§ **Records provided**
------------------------------------

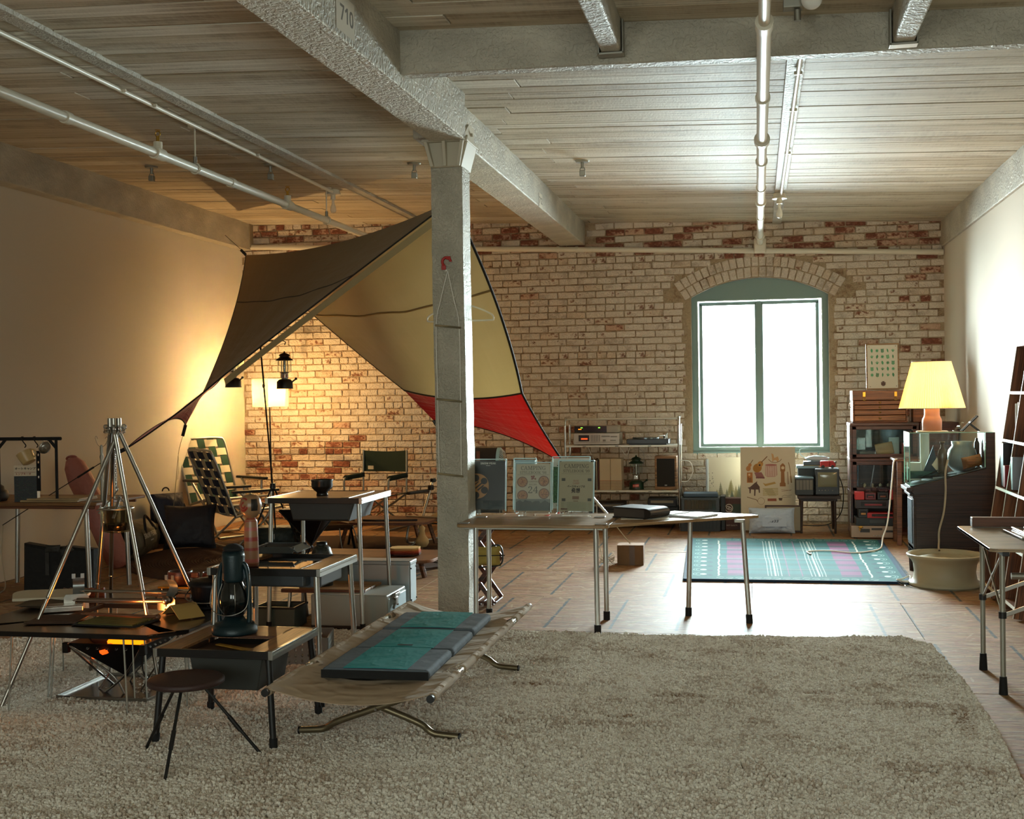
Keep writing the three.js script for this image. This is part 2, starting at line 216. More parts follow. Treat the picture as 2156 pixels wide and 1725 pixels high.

------------------------------------

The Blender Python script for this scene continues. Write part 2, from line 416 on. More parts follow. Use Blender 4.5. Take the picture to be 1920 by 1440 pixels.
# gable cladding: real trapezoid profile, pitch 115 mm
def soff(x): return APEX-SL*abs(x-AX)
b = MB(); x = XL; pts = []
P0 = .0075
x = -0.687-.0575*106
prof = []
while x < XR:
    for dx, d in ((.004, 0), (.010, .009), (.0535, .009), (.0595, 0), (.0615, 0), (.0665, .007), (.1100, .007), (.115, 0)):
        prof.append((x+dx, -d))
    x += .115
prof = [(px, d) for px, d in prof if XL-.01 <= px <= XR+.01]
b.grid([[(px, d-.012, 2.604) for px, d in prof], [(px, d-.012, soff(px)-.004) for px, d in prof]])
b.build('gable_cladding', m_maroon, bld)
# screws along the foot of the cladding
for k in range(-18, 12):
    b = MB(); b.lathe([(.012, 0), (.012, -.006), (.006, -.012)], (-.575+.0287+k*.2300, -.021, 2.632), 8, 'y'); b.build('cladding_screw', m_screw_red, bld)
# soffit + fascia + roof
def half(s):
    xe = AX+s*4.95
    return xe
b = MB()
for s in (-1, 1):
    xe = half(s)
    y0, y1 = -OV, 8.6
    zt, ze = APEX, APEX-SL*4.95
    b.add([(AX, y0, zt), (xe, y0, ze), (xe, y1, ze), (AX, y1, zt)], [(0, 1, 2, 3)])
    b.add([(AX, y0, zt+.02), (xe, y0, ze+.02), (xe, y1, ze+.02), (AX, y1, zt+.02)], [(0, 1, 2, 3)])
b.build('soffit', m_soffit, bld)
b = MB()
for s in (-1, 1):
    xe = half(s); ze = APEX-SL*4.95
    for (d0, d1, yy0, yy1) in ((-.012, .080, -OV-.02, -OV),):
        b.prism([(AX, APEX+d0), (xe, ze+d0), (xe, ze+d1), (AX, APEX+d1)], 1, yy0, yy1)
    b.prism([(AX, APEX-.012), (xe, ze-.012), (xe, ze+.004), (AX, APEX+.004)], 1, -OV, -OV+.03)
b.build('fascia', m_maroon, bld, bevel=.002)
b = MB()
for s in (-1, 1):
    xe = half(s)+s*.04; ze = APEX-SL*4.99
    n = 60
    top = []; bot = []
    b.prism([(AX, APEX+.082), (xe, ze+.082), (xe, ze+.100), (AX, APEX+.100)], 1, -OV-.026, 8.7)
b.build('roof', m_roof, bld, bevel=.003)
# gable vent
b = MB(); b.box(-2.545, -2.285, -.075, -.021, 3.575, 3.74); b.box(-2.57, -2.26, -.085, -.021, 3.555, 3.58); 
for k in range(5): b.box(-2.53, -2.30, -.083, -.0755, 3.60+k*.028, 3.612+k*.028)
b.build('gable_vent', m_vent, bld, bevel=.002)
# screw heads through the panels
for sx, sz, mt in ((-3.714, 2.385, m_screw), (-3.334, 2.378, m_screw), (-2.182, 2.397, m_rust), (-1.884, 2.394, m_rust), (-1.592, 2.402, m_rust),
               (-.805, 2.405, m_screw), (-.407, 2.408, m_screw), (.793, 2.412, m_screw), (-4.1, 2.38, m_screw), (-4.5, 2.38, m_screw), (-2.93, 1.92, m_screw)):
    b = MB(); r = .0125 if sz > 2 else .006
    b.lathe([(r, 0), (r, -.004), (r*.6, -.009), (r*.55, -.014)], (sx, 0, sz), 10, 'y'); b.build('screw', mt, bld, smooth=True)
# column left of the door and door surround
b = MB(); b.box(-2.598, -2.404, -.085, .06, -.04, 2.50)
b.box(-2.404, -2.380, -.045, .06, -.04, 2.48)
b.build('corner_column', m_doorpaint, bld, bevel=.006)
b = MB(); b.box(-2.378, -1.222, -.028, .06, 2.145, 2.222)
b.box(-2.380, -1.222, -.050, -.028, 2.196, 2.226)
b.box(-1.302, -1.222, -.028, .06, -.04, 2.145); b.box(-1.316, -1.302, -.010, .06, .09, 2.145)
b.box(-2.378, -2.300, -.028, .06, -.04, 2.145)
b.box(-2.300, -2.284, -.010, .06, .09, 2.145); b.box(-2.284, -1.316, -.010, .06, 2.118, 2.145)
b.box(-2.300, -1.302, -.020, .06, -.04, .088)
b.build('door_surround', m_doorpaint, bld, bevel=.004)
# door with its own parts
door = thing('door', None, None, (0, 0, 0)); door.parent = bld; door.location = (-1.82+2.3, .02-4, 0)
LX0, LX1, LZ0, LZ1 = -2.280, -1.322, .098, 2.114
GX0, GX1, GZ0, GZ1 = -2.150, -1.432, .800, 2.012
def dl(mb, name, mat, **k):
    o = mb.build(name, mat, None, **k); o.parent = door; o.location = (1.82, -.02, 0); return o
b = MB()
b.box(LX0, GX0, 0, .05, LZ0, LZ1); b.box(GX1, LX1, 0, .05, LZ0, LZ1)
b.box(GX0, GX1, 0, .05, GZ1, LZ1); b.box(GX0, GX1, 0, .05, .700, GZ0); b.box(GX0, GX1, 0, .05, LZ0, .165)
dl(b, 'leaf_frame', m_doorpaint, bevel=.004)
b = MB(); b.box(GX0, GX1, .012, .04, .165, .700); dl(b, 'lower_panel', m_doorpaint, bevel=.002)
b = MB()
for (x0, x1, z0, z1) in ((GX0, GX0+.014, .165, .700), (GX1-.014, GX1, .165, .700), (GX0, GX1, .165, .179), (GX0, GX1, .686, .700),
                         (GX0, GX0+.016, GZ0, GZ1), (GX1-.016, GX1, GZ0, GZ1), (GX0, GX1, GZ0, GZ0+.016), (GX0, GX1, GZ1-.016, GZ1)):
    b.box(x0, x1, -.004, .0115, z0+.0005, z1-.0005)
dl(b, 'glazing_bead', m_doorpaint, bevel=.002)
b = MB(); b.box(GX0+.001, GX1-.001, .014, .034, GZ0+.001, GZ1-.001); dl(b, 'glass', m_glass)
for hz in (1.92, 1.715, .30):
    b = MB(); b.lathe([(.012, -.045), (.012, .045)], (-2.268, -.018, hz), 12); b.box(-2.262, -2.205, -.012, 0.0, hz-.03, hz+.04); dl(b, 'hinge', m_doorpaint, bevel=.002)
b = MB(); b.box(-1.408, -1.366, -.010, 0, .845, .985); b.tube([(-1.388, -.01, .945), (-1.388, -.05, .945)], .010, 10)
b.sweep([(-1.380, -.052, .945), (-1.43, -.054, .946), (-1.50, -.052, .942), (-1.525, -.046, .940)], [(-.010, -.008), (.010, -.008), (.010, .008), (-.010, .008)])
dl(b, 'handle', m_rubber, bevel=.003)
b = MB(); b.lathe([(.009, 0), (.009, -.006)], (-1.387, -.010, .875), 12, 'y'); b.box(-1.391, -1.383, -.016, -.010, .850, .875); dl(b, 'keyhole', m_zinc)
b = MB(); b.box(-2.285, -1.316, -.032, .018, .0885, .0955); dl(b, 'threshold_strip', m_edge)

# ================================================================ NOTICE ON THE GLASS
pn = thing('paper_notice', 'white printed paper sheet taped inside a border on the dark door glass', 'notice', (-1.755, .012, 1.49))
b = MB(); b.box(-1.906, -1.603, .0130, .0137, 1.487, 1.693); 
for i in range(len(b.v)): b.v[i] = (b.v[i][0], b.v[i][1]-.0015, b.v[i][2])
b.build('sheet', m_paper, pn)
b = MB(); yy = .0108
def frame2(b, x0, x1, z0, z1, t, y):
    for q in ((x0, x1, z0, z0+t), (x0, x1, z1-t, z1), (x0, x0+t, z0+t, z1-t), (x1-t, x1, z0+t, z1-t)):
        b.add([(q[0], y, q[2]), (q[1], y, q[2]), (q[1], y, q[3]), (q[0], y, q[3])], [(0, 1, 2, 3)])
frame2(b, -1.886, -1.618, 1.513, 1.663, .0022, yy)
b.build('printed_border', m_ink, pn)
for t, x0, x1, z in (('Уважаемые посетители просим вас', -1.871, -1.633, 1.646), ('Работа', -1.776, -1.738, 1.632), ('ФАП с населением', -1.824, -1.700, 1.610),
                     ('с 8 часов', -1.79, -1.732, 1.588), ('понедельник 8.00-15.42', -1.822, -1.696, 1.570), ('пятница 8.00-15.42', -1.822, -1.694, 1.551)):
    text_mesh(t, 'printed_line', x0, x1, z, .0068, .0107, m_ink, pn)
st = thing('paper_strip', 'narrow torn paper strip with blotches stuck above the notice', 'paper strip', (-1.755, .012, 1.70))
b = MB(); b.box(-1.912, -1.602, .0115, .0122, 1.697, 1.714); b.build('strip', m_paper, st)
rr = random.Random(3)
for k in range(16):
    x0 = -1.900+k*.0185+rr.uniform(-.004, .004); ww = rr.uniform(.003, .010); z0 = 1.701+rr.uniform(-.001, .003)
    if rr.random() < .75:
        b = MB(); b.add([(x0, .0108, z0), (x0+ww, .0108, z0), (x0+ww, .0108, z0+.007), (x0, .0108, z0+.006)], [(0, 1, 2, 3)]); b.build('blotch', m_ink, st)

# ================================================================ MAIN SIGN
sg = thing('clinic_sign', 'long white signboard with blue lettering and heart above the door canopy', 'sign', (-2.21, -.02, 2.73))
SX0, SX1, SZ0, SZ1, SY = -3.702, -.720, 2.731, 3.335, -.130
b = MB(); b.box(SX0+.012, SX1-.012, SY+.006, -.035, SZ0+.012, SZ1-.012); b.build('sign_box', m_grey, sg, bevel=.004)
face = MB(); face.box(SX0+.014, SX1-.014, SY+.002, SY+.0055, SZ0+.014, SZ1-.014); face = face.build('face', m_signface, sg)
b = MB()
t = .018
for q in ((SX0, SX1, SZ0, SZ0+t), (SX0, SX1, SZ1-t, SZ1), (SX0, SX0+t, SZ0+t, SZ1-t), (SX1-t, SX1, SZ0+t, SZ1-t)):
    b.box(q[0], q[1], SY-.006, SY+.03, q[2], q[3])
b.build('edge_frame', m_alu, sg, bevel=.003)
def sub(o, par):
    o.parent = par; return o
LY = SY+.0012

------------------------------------

§ **The task**
Each line above that includes "pixels" should be shown.

§ **Exercise result**
Keep writing the three.js script for this image. This is part 2, starting at line 216. More parts follow. Treat the picture as 2156 pixels wide and 1725 pixels high.
The Blender Python script for this scene continues. Write part 2, from line 416 on. More parts follow. Use Blender 4.5. Take the picture to be 1920 by 1440 pixels.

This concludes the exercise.